Nearly 300 Elephants To Be Shot By Poachers, As Botswana Begins Hunting Season
The news comes as a desperate blow to conservationists, in a country once described as the last sanctuary for elephants in Africa.
Botswana is now selling licenses for poachers to shoot 287 elephants, as the hunting season begins on April 6.
Licenses are also on sale for tourists to kill zebras, leopards, and buffaloes, with many hunters expected to arrive from the U.S.
Botswana was once described as “the last sanctuary for elephants in Africa”, after former President Ian Khama imposed a hunting ban in 2014.
The ban sought to halt the rapid decline in elephants, whose population plummeted at the hands of poachers. Indeed, the first Great Elephant Census found that the number of African elephants had dropped by a staggering 30% (or 144,000) in just seven years, from 2007 to 2014.
Many elephants sought refuge in Botswana from neighboring countries, where poaching is big business.
However, the ban was overturned in 2019 by Khama’s predecessor, Mokgweetsi Masisi, who received widespread international condemnation.
Masisi argued that hunting was necessary, since elephants were increasingly destroying crops and encroaching on rural villages, with 36 people trampled to death between 2009 and 2018.
But according to conservationists, hunters often target the biggest elephants, who roam in the deep bush far away from villages.
In 2019, the charity Elephants Without Borders reported a 500% increase in fresh carcasses strewn across the country, with the majority of them violently killed by poachers.

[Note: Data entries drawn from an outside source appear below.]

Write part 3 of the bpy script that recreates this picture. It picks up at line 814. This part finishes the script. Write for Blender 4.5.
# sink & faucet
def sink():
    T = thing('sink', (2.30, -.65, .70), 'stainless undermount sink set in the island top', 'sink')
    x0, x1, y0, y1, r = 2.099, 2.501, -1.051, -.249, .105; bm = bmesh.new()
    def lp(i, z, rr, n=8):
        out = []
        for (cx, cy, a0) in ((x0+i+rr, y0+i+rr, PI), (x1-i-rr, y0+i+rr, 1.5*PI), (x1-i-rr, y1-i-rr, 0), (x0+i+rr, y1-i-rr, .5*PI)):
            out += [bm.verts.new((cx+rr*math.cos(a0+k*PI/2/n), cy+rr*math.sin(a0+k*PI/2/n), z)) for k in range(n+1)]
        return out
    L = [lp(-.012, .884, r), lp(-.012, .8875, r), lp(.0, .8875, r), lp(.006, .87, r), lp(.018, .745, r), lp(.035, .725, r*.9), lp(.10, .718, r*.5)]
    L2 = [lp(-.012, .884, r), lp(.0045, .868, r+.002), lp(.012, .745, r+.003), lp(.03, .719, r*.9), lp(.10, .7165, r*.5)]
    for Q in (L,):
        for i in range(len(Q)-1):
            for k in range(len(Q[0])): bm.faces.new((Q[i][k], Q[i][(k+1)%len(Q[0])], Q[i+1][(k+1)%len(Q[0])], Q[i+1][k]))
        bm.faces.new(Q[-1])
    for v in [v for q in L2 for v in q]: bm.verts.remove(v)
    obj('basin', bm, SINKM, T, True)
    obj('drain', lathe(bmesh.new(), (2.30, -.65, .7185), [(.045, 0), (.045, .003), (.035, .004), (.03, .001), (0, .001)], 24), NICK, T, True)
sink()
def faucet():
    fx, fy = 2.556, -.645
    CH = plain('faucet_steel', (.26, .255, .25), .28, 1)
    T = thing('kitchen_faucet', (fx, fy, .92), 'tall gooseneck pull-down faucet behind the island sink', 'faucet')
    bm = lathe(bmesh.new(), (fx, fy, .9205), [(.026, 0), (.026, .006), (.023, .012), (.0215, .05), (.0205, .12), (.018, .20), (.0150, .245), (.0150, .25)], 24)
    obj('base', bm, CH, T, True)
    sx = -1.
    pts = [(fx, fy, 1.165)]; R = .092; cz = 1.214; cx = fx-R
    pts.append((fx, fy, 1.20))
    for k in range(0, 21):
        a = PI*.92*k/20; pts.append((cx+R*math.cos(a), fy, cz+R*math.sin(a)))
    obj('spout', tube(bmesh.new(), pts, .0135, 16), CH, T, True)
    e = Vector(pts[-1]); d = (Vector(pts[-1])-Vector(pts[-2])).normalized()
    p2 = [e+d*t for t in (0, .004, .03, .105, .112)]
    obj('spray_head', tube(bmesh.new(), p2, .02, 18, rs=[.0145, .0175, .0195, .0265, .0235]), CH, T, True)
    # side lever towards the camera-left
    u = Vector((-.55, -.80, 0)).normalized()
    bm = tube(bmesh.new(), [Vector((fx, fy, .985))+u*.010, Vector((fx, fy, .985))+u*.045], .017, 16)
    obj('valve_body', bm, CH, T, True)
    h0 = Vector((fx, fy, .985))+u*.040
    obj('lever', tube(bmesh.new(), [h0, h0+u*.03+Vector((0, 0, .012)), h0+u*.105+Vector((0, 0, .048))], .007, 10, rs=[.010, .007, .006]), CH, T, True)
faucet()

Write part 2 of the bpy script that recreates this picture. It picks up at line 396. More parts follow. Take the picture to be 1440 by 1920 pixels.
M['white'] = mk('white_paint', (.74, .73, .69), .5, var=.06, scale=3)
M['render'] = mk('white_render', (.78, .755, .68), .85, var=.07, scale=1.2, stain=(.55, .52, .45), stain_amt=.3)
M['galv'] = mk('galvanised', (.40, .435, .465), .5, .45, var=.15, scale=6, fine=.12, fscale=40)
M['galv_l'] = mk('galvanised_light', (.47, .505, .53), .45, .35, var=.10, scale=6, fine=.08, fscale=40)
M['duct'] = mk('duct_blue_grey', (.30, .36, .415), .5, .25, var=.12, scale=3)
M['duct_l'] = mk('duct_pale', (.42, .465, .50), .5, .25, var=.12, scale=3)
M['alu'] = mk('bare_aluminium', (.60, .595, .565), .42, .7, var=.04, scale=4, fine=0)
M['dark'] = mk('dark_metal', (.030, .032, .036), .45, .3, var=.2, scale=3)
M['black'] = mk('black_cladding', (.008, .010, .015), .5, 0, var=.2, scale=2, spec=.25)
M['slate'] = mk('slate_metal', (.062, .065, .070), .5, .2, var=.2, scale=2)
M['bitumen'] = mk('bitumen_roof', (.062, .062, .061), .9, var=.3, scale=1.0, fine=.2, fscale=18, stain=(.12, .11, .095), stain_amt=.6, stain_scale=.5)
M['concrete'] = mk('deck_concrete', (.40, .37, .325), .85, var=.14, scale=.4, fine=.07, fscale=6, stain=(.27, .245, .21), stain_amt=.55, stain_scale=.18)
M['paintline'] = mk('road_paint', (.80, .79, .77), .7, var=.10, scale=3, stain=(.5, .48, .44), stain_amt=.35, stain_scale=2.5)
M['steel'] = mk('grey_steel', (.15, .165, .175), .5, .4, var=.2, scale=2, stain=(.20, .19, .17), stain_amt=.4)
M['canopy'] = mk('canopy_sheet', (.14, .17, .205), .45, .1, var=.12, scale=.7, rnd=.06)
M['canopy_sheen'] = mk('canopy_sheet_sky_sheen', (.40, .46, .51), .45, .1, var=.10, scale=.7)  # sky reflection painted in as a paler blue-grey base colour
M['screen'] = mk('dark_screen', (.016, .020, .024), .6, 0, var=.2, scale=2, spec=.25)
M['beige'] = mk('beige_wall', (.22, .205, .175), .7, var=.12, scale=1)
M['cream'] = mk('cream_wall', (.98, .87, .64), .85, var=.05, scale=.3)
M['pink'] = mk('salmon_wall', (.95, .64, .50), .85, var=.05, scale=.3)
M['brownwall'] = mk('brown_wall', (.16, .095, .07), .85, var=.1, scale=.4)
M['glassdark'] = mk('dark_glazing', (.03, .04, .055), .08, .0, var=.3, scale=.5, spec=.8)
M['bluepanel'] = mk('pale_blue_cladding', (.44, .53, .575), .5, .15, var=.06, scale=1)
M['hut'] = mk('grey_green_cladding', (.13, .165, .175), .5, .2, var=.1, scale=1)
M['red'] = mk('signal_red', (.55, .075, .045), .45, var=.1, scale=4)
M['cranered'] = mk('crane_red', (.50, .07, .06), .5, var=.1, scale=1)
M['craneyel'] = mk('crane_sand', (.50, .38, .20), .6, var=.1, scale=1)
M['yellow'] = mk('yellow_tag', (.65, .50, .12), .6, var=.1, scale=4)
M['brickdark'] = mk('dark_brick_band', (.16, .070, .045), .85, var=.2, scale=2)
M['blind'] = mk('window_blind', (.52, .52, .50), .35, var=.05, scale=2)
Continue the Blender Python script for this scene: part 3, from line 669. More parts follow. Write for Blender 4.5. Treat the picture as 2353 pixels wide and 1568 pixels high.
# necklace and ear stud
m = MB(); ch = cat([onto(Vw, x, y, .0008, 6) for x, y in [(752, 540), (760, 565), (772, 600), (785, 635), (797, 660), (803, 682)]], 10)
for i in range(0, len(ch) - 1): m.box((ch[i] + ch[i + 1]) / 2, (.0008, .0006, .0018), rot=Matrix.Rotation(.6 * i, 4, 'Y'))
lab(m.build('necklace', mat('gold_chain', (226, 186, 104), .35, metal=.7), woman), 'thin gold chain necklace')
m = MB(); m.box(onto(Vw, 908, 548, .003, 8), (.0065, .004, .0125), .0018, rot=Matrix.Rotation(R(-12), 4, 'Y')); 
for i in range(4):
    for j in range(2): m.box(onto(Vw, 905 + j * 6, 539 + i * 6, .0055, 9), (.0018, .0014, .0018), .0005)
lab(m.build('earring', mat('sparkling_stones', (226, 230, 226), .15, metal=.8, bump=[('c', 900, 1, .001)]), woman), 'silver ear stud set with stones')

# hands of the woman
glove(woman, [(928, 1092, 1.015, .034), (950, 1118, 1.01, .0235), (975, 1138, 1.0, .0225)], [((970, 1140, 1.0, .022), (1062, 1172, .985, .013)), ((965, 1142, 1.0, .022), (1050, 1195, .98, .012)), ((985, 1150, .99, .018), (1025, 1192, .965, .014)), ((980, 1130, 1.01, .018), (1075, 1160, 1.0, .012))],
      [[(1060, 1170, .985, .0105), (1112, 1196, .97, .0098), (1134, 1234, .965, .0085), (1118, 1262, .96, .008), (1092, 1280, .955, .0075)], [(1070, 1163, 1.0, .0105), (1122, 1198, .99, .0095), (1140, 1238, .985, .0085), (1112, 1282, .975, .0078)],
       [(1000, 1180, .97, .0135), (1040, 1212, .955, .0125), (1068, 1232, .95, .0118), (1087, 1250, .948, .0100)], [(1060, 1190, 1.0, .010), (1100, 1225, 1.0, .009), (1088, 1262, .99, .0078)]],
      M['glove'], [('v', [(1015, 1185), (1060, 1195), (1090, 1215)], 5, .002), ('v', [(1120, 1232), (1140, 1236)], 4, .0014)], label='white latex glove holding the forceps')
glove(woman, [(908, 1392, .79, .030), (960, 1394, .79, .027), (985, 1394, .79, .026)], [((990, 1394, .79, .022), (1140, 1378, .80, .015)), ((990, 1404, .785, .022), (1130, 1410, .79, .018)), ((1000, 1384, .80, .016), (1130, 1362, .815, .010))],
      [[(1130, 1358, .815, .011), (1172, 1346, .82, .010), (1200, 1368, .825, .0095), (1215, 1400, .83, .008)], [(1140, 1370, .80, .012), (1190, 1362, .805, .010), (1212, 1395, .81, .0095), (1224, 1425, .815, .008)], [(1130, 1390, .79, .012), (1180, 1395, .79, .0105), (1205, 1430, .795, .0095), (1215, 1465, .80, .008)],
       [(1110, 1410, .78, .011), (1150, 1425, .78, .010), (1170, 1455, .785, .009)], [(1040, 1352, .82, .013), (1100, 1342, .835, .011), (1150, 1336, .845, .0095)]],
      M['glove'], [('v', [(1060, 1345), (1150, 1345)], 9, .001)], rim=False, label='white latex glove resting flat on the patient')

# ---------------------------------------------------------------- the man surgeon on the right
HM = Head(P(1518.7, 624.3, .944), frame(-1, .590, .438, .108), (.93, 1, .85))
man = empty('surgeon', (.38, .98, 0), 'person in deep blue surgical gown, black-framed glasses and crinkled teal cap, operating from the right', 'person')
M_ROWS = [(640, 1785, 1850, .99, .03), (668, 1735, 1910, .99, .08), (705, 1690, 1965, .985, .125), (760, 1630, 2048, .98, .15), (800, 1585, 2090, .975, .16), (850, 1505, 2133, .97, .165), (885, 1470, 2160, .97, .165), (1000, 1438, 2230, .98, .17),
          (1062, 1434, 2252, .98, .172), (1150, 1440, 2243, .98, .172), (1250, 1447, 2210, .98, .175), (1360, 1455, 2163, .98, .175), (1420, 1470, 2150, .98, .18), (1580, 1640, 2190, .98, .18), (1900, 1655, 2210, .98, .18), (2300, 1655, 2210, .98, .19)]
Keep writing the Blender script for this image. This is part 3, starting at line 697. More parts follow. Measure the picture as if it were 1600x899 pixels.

“The sad thing is that when you see the population of elephants is reducing at a drastic rate in much of Africa and could go extinct in the years to come. We shouldn't be killing elephants in Botswana. We should be setting the example", said Khama.
Khama had previously criticized the Trump Administration for allowing the import of tusks and skins of elephants killed in Botswana, even though the country’s hunting ban was still in place.